Lebih lanjut, Fachmi juga menyampaikan harapannya. Meskipun ia laki-laki, menurutnya suara perempuan harus benar-benar didengar dalam penyusunan kebijakan.
Ia menekankan agar isu gender terintegrasi dalam RPJMD mendatang dan perempuan dapat menikmati hasil pembangunan secara adil.
“Perempuan harus terlibat dan harus menikmati pembangunan ini. Jangan sampai mereka tidak menikmatinya,” tegasnya.
Ia juga mengaitkan hal ini dengan misi Gubernur tentang penguatan Sumber Daya Manusia (SDM) unggul menuju Indonesia 2045.
“SDM unggul itu juga termasuk perempuan. Maka mereka harus diperhatikan,” tegasnya.

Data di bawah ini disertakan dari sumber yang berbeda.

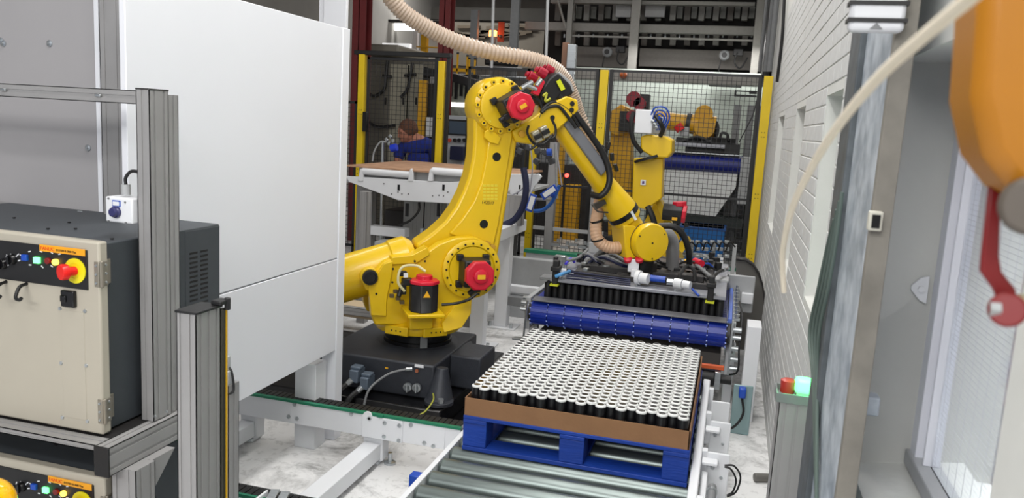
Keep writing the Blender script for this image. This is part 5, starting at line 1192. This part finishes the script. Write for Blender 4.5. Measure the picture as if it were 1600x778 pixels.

Tak lupa ia menyampaikan bahwa pemerintah telah bekerja sangat baik dalam mendukung pembangunan.
Namun ia meminta agar pelibatan masyarakat tetap memperhatikan kesetaraan gender, sehingga perempuan dapat berperan penuh.
“Pelibatan masyarakat harus memperhatikan isu gender. Perempuan harus dilibatkan,” pungkasnya.
Secara keseluruhan, berbagai indikator menunjukkan bahwa percepatan kesetaraan gender di Kalimantan Timur masih membutuhkan langkah yang lebih terarah dan menyeluruh.
Dengan penguatan kebijakan, perencanaan responsif gender, serta partisipasi aktif seluruh pihak, pembangunan daerah diharapkan dapat berjalan lebih adil dan mampu memberikan manfaat yang merata bagi seluruh masyarakat.